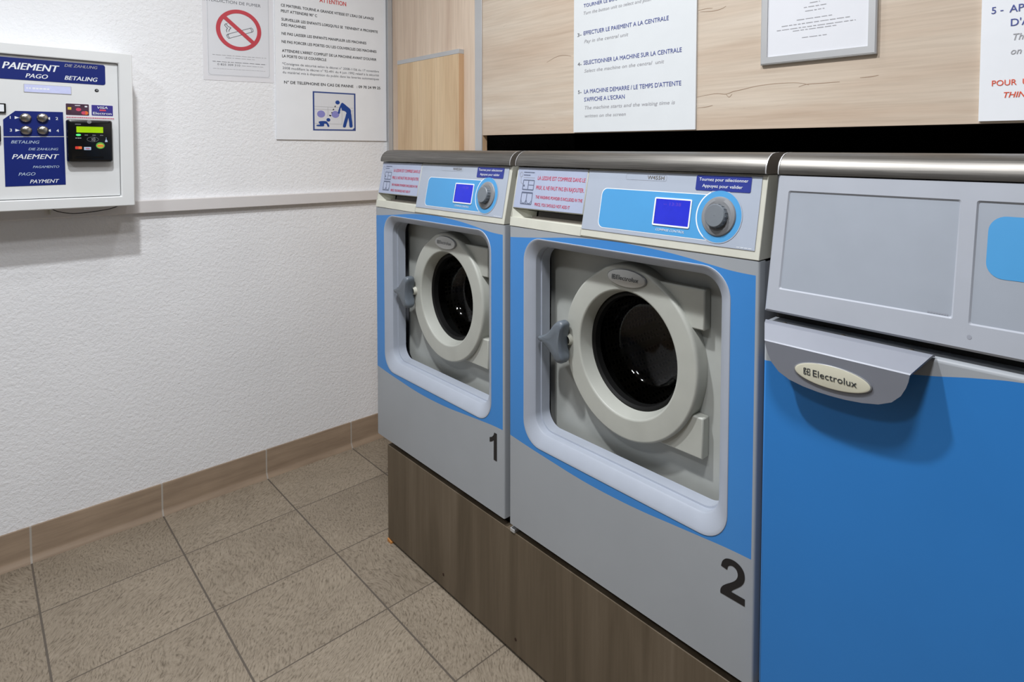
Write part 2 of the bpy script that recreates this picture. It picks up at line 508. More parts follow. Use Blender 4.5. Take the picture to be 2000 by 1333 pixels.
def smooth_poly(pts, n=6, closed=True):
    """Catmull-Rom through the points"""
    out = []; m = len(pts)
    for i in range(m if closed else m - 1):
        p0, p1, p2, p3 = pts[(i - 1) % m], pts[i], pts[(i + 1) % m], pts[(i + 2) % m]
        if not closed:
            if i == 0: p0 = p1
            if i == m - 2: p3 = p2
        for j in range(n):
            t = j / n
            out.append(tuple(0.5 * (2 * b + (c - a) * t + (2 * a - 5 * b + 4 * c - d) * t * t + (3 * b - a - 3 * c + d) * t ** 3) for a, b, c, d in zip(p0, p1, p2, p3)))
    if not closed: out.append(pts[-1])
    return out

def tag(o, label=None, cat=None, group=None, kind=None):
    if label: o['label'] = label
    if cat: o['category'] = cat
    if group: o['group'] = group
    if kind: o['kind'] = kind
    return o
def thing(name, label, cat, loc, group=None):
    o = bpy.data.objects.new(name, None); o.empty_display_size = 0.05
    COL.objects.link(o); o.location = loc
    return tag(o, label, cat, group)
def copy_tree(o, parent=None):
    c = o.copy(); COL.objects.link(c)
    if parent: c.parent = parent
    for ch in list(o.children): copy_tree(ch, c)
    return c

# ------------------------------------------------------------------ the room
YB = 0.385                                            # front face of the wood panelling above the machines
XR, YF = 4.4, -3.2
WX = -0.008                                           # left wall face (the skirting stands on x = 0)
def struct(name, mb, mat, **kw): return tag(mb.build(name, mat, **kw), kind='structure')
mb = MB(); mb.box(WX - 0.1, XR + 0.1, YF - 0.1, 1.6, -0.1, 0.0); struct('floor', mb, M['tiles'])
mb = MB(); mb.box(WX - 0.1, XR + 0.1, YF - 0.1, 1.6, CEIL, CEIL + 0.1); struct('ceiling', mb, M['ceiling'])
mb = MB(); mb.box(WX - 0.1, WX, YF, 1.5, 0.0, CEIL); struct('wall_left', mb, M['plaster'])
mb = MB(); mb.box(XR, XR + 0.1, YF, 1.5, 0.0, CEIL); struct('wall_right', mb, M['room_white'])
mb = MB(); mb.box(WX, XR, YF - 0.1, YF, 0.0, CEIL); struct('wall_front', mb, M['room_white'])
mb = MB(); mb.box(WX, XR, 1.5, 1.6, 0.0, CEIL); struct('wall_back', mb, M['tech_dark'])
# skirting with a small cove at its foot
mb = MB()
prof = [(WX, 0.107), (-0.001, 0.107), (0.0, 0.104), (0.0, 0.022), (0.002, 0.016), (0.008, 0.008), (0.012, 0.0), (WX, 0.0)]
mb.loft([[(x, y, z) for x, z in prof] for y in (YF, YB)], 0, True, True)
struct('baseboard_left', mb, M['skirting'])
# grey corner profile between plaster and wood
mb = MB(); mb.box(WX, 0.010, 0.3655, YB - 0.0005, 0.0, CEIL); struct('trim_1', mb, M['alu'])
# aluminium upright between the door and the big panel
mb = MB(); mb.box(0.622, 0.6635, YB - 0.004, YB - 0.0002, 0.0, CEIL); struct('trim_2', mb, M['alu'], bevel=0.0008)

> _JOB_
Write the lines above out again exactly, without any of their pictures.

> _RESULT FOR THIS EXERCISE_
Write part 2 of the bpy script that recreates this picture. It picks up at line 508. More parts follow. Use Blender 4.5. Take the picture to be 2000 by 1333 pixels.
def smooth_poly(pts, n=6, closed=True):
    """Catmull-Rom through the points"""
    out = []; m = len(pts)
    for i in range(m if closed else m - 1):
        p0, p1, p2, p3 = pts[(i - 1) % m], pts[i], pts[(i + 1) % m], pts[(i + 2) % m]
        if not closed:
            if i == 0: p0 = p1
            if i == m - 2: p3 = p2
        for j in range(n):
            t = j / n
            out.append(tuple(0.5 * (2 * b + (c - a) * t + (2 * a - 5 * b + 4 * c - d) * t * t + (3 * b - a - 3 * c + d) * t ** 3) for a, b, c, d in zip(p0, p1, p2, p3)))
    if not closed: out.append(pts[-1])
    return out

def tag(o, label=None, cat=None, group=None, kind=None):
    if label: o['label'] = label
    if cat: o['category'] = cat
    if group: o['group'] = group
    if kind: o['kind'] = kind
    return o
def thing(name, label, cat, loc, group=None):
    o = bpy.data.objects.new(name, None); o.empty_display_size = 0.05
    COL.objects.link(o); o.location = loc
    return tag(o, label, cat, group)
def copy_tree(o, parent=None):
    c = o.copy(); COL.objects.link(c)
    if parent: c.parent = parent
    for ch in list(o.children): copy_tree(ch, c)
    return c

# ------------------------------------------------------------------ the room
YB = 0.385                                            # front face of the wood panelling above the machines
XR, YF = 4.4, -3.2
WX = -0.008                                           # left wall face (the skirting stands on x = 0)
def struct(name, mb, mat, **kw): return tag(mb.build(name, mat, **kw), kind='structure')
mb = MB(); mb.box(WX - 0.1, XR + 0.1, YF - 0.1, 1.6, -0.1, 0.0); struct('floor', mb, M['tiles'])
mb = MB(); mb.box(WX - 0.1, XR + 0.1, YF - 0.1, 1.6, CEIL, CEIL + 0.1); struct('ceiling', mb, M['ceiling'])
mb = MB(); mb.box(WX - 0.1, WX, YF, 1.5, 0.0, CEIL); struct('wall_left', mb, M['plaster'])
mb = MB(); mb.box(XR, XR + 0.1, YF, 1.5, 0.0, CEIL); struct('wall_right', mb, M['room_white'])
mb = MB(); mb.box(WX, XR, YF - 0.1, YF, 0.0, CEIL); struct('wall_front', mb, M['room_white'])
mb = MB(); mb.box(WX, XR, 1.5, 1.6, 0.0, CEIL); struct('wall_back', mb, M['tech_dark'])
# skirting with a small cove at its foot
mb = MB()
prof = [(WX, 0.107), (-0.001, 0.107), (0.0, 0.104), (0.0, 0.022), (0.002, 0.016), (0.008, 0.008), (0.012, 0.0), (WX, 0.0)]
mb.loft([[(x, y, z) for x, z in prof] for y in (YF, YB)], 0, True, True)
struct('baseboard_left', mb, M['skirting'])
# grey corner profile between plaster and wood
mb = MB(); mb.box(WX, 0.010, 0.3655, YB - 0.0005, 0.0, CEIL); struct('trim_1', mb, M['alu'])
# aluminium upright between the door and the big panel
mb = MB(); mb.box(0.622, 0.6635, YB - 0.004, YB - 0.0002, 0.0, CEIL); struct('trim_2', mb, M['alu'], bevel=0.0008)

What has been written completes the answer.